(Dataset entries)
────────────────────────────────────────

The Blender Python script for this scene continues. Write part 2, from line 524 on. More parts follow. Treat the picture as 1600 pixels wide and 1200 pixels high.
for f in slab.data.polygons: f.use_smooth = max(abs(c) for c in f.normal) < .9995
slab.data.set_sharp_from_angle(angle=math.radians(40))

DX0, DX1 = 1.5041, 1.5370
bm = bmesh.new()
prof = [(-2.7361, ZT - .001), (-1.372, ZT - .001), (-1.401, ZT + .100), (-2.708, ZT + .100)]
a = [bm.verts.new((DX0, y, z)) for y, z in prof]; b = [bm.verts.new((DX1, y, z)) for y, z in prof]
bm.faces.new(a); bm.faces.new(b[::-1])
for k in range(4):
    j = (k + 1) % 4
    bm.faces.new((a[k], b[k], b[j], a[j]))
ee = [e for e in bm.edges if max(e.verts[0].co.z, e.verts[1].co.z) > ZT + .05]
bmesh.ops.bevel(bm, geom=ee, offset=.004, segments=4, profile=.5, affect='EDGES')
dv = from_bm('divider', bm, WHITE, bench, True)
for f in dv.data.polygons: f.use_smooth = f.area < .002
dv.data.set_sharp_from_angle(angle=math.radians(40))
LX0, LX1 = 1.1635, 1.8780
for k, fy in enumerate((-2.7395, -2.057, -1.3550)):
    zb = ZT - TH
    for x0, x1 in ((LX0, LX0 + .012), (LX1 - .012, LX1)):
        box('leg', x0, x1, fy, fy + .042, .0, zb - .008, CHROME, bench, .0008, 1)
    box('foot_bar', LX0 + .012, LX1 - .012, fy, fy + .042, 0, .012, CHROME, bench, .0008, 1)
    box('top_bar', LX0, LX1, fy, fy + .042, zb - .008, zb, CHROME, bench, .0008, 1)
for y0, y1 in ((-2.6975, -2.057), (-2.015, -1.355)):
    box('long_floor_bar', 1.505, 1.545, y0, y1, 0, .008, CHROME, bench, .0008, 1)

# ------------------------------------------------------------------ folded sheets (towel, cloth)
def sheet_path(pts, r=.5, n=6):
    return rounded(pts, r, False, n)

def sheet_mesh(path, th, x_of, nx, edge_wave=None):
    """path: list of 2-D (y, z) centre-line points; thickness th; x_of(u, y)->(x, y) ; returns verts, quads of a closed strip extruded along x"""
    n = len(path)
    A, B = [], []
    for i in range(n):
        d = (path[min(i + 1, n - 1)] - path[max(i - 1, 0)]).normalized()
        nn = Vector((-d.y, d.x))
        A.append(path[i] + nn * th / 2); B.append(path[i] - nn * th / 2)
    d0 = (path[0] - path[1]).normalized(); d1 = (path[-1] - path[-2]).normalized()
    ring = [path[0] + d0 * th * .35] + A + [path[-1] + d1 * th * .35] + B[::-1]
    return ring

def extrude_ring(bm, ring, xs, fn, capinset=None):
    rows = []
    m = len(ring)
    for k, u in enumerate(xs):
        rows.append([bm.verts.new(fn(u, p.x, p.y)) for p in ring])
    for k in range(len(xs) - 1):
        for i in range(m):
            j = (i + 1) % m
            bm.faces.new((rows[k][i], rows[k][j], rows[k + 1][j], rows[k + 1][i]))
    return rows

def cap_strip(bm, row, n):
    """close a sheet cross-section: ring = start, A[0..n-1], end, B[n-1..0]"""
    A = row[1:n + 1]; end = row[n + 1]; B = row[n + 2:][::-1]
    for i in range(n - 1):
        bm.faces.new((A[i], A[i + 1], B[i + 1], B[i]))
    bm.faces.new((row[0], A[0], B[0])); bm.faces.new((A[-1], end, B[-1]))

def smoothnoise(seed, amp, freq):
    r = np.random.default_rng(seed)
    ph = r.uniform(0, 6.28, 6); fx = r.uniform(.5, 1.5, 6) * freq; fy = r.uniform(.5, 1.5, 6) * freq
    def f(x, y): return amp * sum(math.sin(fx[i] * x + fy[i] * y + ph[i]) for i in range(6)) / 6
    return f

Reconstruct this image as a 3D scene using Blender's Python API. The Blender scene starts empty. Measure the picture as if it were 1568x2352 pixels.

────────────────────────────────────────

> [Written request]
Write out every entry exactly as given.

> [Completed exercise]
The Blender Python script for this scene continues. Write part 2, from line 524 on. More parts follow. Treat the picture as 1600 pixels wide and 1200 pixels high.
for f in slab.data.polygons: f.use_smooth = max(abs(c) for c in f.normal) < .9995
slab.data.set_sharp_from_angle(angle=math.radians(40))

DX0, DX1 = 1.5041, 1.5370
bm = bmesh.new()
prof = [(-2.7361, ZT - .001), (-1.372, ZT - .001), (-1.401, ZT + .100), (-2.708, ZT + .100)]
a = [bm.verts.new((DX0, y, z)) for y, z in prof]; b = [bm.verts.new((DX1, y, z)) for y, z in prof]
bm.faces.new(a); bm.faces.new(b[::-1])
for k in range(4):
    j = (k + 1) % 4
    bm.faces.new((a[k], b[k], b[j], a[j]))
ee = [e for e in bm.edges if max(e.verts[0].co.z, e.verts[1].co.z) > ZT + .05]
bmesh.ops.bevel(bm, geom=ee, offset=.004, segments=4, profile=.5, affect='EDGES')
dv = from_bm('divider', bm, WHITE, bench, True)
for f in dv.data.polygons: f.use_smooth = f.area < .002
dv.data.set_sharp_from_angle(angle=math.radians(40))
LX0, LX1 = 1.1635, 1.8780
for k, fy in enumerate((-2.7395, -2.057, -1.3550)):
    zb = ZT - TH
    for x0, x1 in ((LX0, LX0 + .012), (LX1 - .012, LX1)):
        box('leg', x0, x1, fy, fy + .042, .0, zb - .008, CHROME, bench, .0008, 1)
    box('foot_bar', LX0 + .012, LX1 - .012, fy, fy + .042, 0, .012, CHROME, bench, .0008, 1)
    box('top_bar', LX0, LX1, fy, fy + .042, zb - .008, zb, CHROME, bench, .0008, 1)
for y0, y1 in ((-2.6975, -2.057), (-2.015, -1.355)):
    box('long_floor_bar', 1.505, 1.545, y0, y1, 0, .008, CHROME, bench, .0008, 1)

# ------------------------------------------------------------------ folded sheets (towel, cloth)
def sheet_path(pts, r=.5, n=6):
    return rounded(pts, r, False, n)

def sheet_mesh(path, th, x_of, nx, edge_wave=None):
    """path: list of 2-D (y, z) centre-line points; thickness th; x_of(u, y)->(x, y) ; returns verts, quads of a closed strip extruded along x"""
    n = len(path)
    A, B = [], []
    for i in range(n):
        d = (path[min(i + 1, n - 1)] - path[max(i - 1, 0)]).normalized()
        nn = Vector((-d.y, d.x))
        A.append(path[i] + nn * th / 2); B.append(path[i] - nn * th / 2)
    d0 = (path[0] - path[1]).normalized(); d1 = (path[-1] - path[-2]).normalized()
    ring = [path[0] + d0 * th * .35] + A + [path[-1] + d1 * th * .35] + B[::-1]
    return ring

def extrude_ring(bm, ring, xs, fn, capinset=None):
    rows = []
    m = len(ring)
    for k, u in enumerate(xs):
        rows.append([bm.verts.new(fn(u, p.x, p.y)) for p in ring])
    for k in range(len(xs) - 1):
        for i in range(m):
            j = (i + 1) % m
            bm.faces.new((rows[k][i], rows[k][j], rows[k + 1][j], rows[k + 1][i]))
    return rows

def cap_strip(bm, row, n):
    """close a sheet cross-section: ring = start, A[0..n-1], end, B[n-1..0]"""
    A = row[1:n + 1]; end = row[n + 1]; B = row[n + 2:][::-1]
    for i in range(n - 1):
        bm.faces.new((A[i], A[i + 1], B[i + 1], B[i]))
    bm.faces.new((row[0], A[0], B[0])); bm.faces.new((A[-1], end, B[-1]))

def smoothnoise(seed, amp, freq):
    r = np.random.default_rng(seed)
    ph = r.uniform(0, 6.28, 6); fx = r.uniform(.5, 1.5, 6) * freq; fy = r.uniform(.5, 1.5, 6) * freq
    def f(x, y): return amp * sum(math.sin(fx[i] * x + fy[i] * y + ph[i]) for i in range(6)) / 6
    return f

Reconstruct this image as a 3D scene using Blender's Python API. The Blender scene starts empty. Measure the picture as if it were 1568x2352 pixels.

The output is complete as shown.